• _Data block_:

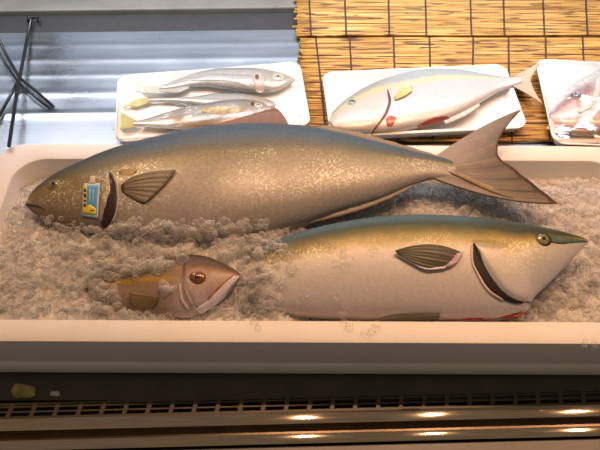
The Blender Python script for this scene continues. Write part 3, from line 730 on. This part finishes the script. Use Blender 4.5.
TZ = SH+.005+.0035
# young amberjack on the middle tray
D = Fish('young_amberjack', (420, 102), TZ+.017, 0,
    [(329, 121), (333, 112), (340, 104), (352, 95), (373, 83), (394, 76), (419, 70), (434, 68.5), (452, 69), (475, 72.5), (500, 76.5), (520, 78)],
    [(329, 122), (334, 129), (350, 132.5), (370, 134), (390, 133), (410, 130), (430, 125.5), (450, 119), (465, 112), (482, 102), (500, 91), (520, 83.5)],
    [(0, .002), (.05, .008), (.2, .015), (.4, .0175), (.7, .012), (.92, .005), (1, .004)], False, .95)
gD_f = [(387, 90), (388.5, 100), (386, 110), (380, 120), (372, 128)]; gD_b = [(388, 89.5), (391, 100), (388.5, 111), (382, 121.5), (373, 129.5)]
D.gill(gD_f, .0018, .03)
sD = [(0, (.70, .66, .66)), (.35, (.66, .68, .70)), (.60, (.62, .66, .70)), (.66, (.74, .72, .46)), (.72, (.68, .68, .50)), (.77, (.46, .54, .58)), (1, (.38, .46, .50))]
hD = [(0, (.70, .60, .56)), (.5, (.66, .64, .60)), (.66, (.64, .64, .48)), (.74, (.70, .68, .34)), (.82, (.42, .46, .42)), (1, (.30, .36, .34))]
D.body(fish_mat('young_amberjack_skin', kk(sD, .80), (.24, .34, kk(hD, .80)), .08, 400, .35, .2), 140, 60)
D.eye(352, 102, 3.6, plain('iris_small', (.20, .24, .20), .15, .3, Coat_Weight=1.), M_black, plain('iris_rim_small', (.38, .42, .36), .3), .55)
D.sheet('gill_opening', gD_f, gD_b, plain('gill_wine', (.16, .03, .03), .4), .0002, 24, 4, thick=.0005)
D.sheet('blood_spot', [(386, 119), (391, 116), (396, 118)], [(387, 126), (391, 126), (395, 122)], plain('blood_bright', (.62, .10, .10), .25, scale=200, var=.3), .0002, 10, 5, thick=.0005)
D.sheet('pectoral_fin', [(394, 98), (395, 101)], [(412, 87), (412, 92)], fin_mat('yellow_pectoral', (.48, .46, .12), (.62, .58, .30), 1., 16), .0006, 10, 8, mid=[(401, 90), (405, 97)], thick=.0008, lift=(.0005, .002))
D.sheet('belly_cut', [(418, 122), (432, 118), (450, 114)], [(420, 124), (434, 121), (450, 116)], plain('cut_dark_red', (.22, .05, .04), .4), .0003, 16, 4, thick=.0006)
M_tl = fin_mat('grey_tail', (.42, .36, .28), (.52, .42, .30), 1., 60)
D.sheet('tail_fin', [(512, 78), (513, 80), (513, 81), (513, 83), (512, 86)], [(541, 62), (534, 73), (531, 82), (535, 92), (543, 104)], M_tl, onbody=False, mid=[(524, 71), (523, 77), (522, 81), (524, 86), (527, 94)], na=30, nb=10, thick=.002, wave=.0004)
D.sheet('anal_fin', [(440, 118), (460, 110), (478, 101)], [(446, 124), (465, 116), (480, 106)], fin_mat('pale_anal', (.6, .55, .52), (.7, .66, .64), 1., 40), onbody=False, na=20, nb=4, thick=.0015)
tag(D.root, 'young silver amberjack with yellow side line lying on the middle tray', 'fish')

# slender silver fish on the left tray
T1 = SH+.0012+.0035
M_iris = plain('iris_silver', (.46, .46, .40), .15, .4, Coat_Weight=1.)
sE = [(0, (.70, .68, .66)), (.35, (.66, .65, .62)), (.47, (.52, .50, .46)), (.52, (.74, .74, .72)), (.72, (.60, .62, .62)), (.85, (.34, .36, .35)), (1, (.24, .27, .27))]
hE = [(0, (.66, .60, .55)), (.5, (.64, .58, .50)), (.75, (.52, .50, .42)), (.9, (.32, .34, .30)), (1, (.24, .26, .25))]
M_yt = fin_mat('yellow_tail', (.40, .37, .16), (.48, .50, .16), 1., 40); M_gt = fin_mat('grey_tail_small', (.44, .42, .38), (.56, .52, .42), 1., 40)
sE, hE = kk(sE, .56), kk(hE, .58)
M_mack = fish_mat('horse_mackerel_skin', sE, (.18, .26, hE), .25, 450, .3, .3)
E1 = Fish('horse_mackerel', (230, 80), T1+.012, 0,
    [(160, 86.5), (168, 83), (178, 79.5), (190, 75), (205, 71), (225, 68.6), (245, 68.5), (262, 69.6), (278, 72.5), (288, 75.5), (295, 79)],
    [(160, 90), (172, 89), (190, 86.5), (205, 86), (225, 88.5), (245, 91), (260, 92), (270, 92), (280, 89.5), (290, 84), (295, 80.5)],
    [(0, .002), (.08, .007), (.3, .0115), (.6, .009), (.9, .0035), (1, .003)], True, .93)
E1.gill([(263, 72), (262, 80), (264, 89)], .0012, .02); E1.body(M_mack, 110, 48)
E1.eye(278, 77.3, 3.8, M_iris, M_black, plain('eye_ring_pale', (.52, .52, .40), .3), .55)
E1.oval('gill_spot', 257, 77.3, 1.9, 2.5, M_ink, .0005)
E1.sheet('scute_line', [(185, 80), (205, 79), (230, 80), (252, 84)], [(185, 81.2), (205, 80.6), (230, 82), (252, 86.5)], plain('scute_grey', (.46, .44, .42), .3, .3), .0001, 24, 3, thick=.0004)
E1.oval('gill_patch', 259, 80.5, 6, 9, plain('gill_pale', (.42, .35, .30), .3, scale=200), .00005, .0002, -1)
E1.sheet('tail_fin', [(166, 86), (166, 87), (166, 88), (166, 90)], [(125, 82), (142, 88), (146, 92), (150, 93)], M_gt, onbody=False, mid=[(148, 85.5), (154, 88), (156, 90), (158, 92)], na=24, nb=8, thick=.0015)
E1.sheet('anal_fin', [(160, 88), (175, 87.5), (190, 85)], [(160, 92), (176, 93), (189, 88.5)], plain('anal_grey', (.34, .34, .33), .4), onbody=False, na=20, nb=5, thick=.0015)
tag(E1.root, 'rear horse mackerel on the left tray, its whole head and eye in view', 'fish')
E2 = Fish('horse_mackerel', (215, 103), T1+.007, 0,
    [(148, 99.5), (165, 98.5), (182, 98.5), (200, 96.5), (215, 94), (232, 93.5), (250, 95), (265, 98.5), (276, 103)],
    [(148, 102), (165, 102), (182, 104), (200, 107), (215, 110), (232, 112), (250, 112), (265, 110), (276, 105)],
    [(0, .002), (.08, .005), (.3, .0085), (.6, .007), (.9, .003), (1, .0025)], True, .95)
E2.body(M_mack, 90, 40)
E2.sheet('tail_fin', [(152, 99.5), (152, 101), (152, 102)], [(122, 108), (130, 106), (136, 107)], M_yt, onbody=False, mid=[(138, 99), (140, 103), (143, 105)], na=18, nb=8, thick=.0015)
tag(E2.root, 'silver horse mackerel squeezed between the other two on the left tray', 'fish')
E3 = Fish('horse_mackerel', (200, 115), T1+.011, 0,
    [(134, 122), (148, 118.5), (160, 114.5), (175, 110), (190, 106.5), (205, 103.5), (222, 101), (240, 99.5), (254, 100.5), (264, 103.5), (271, 108)],
    [(134, 126), (150, 127), (170, 129), (190, 130), (210, 130), (230, 128), (248, 124), (262, 116), (271, 110)],
    [(0, .002), (.08, .007), (.3, .011), (.6, .009), (.9, .0035), (1, .003)], True, .93)
E3.gill([(250, 102), (249, 110), (251, 120)], .0012, .02); E3.body(M_mack, 110, 48)
E3.eye(258.5, 105.5, 2.8, M_iris, M_black, plain('eye_ring_pale2', (.56, .54, .46), .3), .5)
E3.oval('gill_spot', 252.5, 104, 1.8, 2.2, M_ink, .0004)
E3.oval('yellow_flank', 222, 110.5, 22, 3.4, plain('flank_ochre', (.50, .40, .20), .35, scale=120, var=.3), .00005, .0002)
E3.sheet('tail_fin', [(139, 122), (139, 123.5), (139, 125), (139, 126)], [(113, 108.5), (122, 121), (121, 126), (112, 129.5)], M_yt, onbody=False, mid=[(126, 115), (129, 122), (129, 125), (126, 128.5)], na=24, nb=8, thick=.0015)
tag(E3.root, 'horse mackerel with bright yellow forked tail, front one on the left tray', 'fish')

# cut fish in the right-hand tray
G = Fish('cut_fish', (600, 105), TZ+.014, 0,
    [(549, 115), (553, 106), (560, 96), (570, 85.5), (585, 75), (600, 68), (620, 62), (650, 60), (690, 64)],
    [(549, 117), (556, 124), (570, 128), (590, 131), (620, 132), (650, 128), (690, 112)],
    [(0, .002), (.06, .008), (.25, .015), (.6, .015), (1, .008)], False, .95)
sG = [(0, (.66, .46, .38)), (.25, (.70, .54, .46)), (.45, (.74, .48, .32)), (.58, (.66, .56, .54)), (.70, (.50, .50, .54)), (.85, (.42, .48, .52)), (1, (.36, .42, .46))]
hG = [(0, (.62, .44, .38)), (.3, (.70, .58, .54)), (.5, (.58, .44, .42)), (.62, (.34, .20, .20)), (.74, (.32, .26, .28)), (.85, (.5, .54, .58)), (1, (.40, .46, .50))]
G.body(fish_mat('cut_fish_skin', sG, (.26, .44, hG), .3, 160, .25, .05), 110, 50)
G.eye(577, 95, 4.2, plain('iris_cloudy', (.20, .17, .18), .15, .2, Coat_Weight=1.), M_black, plain('eye_rim_wine', (.16, .09, .09), .3), .5)
G.sheet('gill_opening', [(596, 80), (594, 92), (588, 104), (578, 112)], [(600, 78), (600, 92), (594, 106), (580, 114)], plain('gill_pink', (.70, .62, .60), .3, scale=90, var=.2), .0004, 20, 4, thick=.0008)
tag(G.root, 'cut grey and pink fish head wrapped in film in the right-hand tray', 'fish')
H = Fish('fish_fillet', (590, 126), TZ+.008, 4,
    [(547, 127), (553, 121), (566, 117), (585, 113), (610, 112), (640, 114)], [(547, 130), (556, 134), (570, 135.5), (590, 136), (615, 135), (640, 130)],
    [(0, .002), (.1, .006), (.4, .008), (1, .005)], False, .95)
H.body(fish_mat('fillet_flesh', [(0, (.16, .13, .12)), (.12, (.3, .24, .22)), (.25, (.66, .48, .44)), (.6, (.72, .34, .24)), (1, (.76, .5, .42))], None, .2, 120, .25, 0.), 80, 36, 'flesh')
tag(H.root, 'salmon-pink fillet strip with dark skin edge beside the cut fish head', 'fillet')

# ================================================================== BLACK WIRE STAND on the shelf
M_wire = plain('black_wire', (.012, .012, .013), .3, .2)
ws = empty('wire_stand', (W(20, 90, SH)[0], W(20, 90, SH)[1], SH)); tag(ws, 'black wire stand with crossed legs at the left of the steel shelf', 'stand')
def rod(nm, pts, r):
    a, b = tube([np.array(W(x, y, z))-np.array(ws.location) for x, y, z in pts], r, 10); return link(nm, mesh('m', a, b), M_wire, ws)
rod('upright', [(31, 20, SH+.004), (25, 50, SH+.012), (17, 92, SH+.020), (9, 146, SH+.030)], .0030)
rod('cross_leg', [(-6, 30, SH+.030), (8, 58, SH+.020), (20, 78, SH+.013), (36, 91, SH+.008), (54, 107, SH+.004)], .0024)
rod('cross_leg', [(-6, 42, SH+.026), (7, 66, SH+.017), (18, 82, SH+.011), (32, 95, SH+.007), (50, 109, SH+.004)], .0018)
rod('cross_leg', [(20, 78, SH+.010), (8, 100, SH+.009), (-4, 122, SH+.004)], .0026)
rod('foot_clip', [(28, 22, SH+.003), (28, 17, SH+.004), (33, 18, SH+.005), (38, 17, SH+.004), (38, 22, SH+.003)], .0022)

# ================================================================== ROOM AND LIGHT
o = link('floor', boxes([(-2, 2, -2, 2, -.92, -.9)]), plain('floor_dark', (.10, .09, .08), .6, scale=5), smooth=False); tag(o, kind='structure')
case_leg = link('case_plinth', boxes([(-.72, .72, -.30, .56, -.9, -.5)]), M_dark, smooth=False); place(case_leg, 0)

wd = bpy.data.worlds.new('world'); bpy.context.scene.world = wd; wd.use_nodes = True
nt = wd.node_tree; bg = nt.nodes['Background']; tc = nt.nodes.new('ShaderNodeTexCoord'); sp = nt.nodes.new('ShaderNodeSeparateXYZ'); rp = nt.nodes.new('ShaderNodeValToRGB')
nt.links.new(tc.outputs['Generated'], sp.inputs[0]); nt.links.new(sp.outputs[2], rp.inputs[0]); nt.links.new(rp.outputs[0], bg.inputs[0])
e = rp.color_ramp.elements; e[0].position = 0.; e[0].color = (.42, .37, .31, 1); e[1].position = .9; e[1].color = (.58, .42, .29, 1)
bg.inputs[1].default_value = .32
def light(name, ty, loc, power, col, target=None, **kw):
    l = bpy.data.lights.new(name, ty); l.energy = power; l.color = col
    for k, v in kw.items(): setattr(l, k, v)
    o = bpy.data.objects.new(name, l); COL.objects.link(o); o.location = loc
    if target is not None: o.rotation_euler = (Vector(target)-Vector(loc)).to_track_quat('-Z', 'Y').to_euler()
    return o
WC = (1., .555, .295)
for i, x in enumerate((.012, .385, .80)):
    light('halogen_and_fill', 'SPOT', (x, .24, 1.02), 18, WC, (x-.05, .0, 0), spot_size=math.radians(95), spot_blend=.9, shadow_soft_size=.014)
light('halogen_and_fill', 'SPOT', (-.62, .62, 1.10), 20, WC, (-.35, 0, 0), spot_size=math.radians(90), spot_blend=.9, shadow_soft_size=.022)  # added warm fill for the left end, standing for no real lamp
light('fluorescent_tube', 'AREA', (0, .42, .42), 2.7, (.76, .88, 1.), (0, .43, 0), shape='RECTANGLE', size=1.3, size_y=.04, spread=math.radians(92))
light('panel_wash_light', 'AREA', (-.1, .50, .42), 2.8, (.80, .90, 1.), (-.1, .62, .36), shape='RECTANGLE', size=1.2, size_y=.03)  # added wash on the unseen panel, to brighten its reflection in the shelf
sc = bpy.context.scene
sc.view_settings.view_transform = 'Standard'; sc.view_settings.look = 'None'; sc.view_settings.gamma = 1; sc.view_settings.use_curve_mapping = False
sc.view_settings.exposure = 0.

• _Your objective_: Copy out every line where the word "scene" occurs.

• _Solved problem_:
The Blender Python script for this scene continues. Write part 3, from line 730 on. This part finishes the script. Use Blender 4.5.
wd = bpy.data.worlds.new('world'); bpy.context.scene.world = wd; wd.use_nodes = True
sc = bpy.context.scene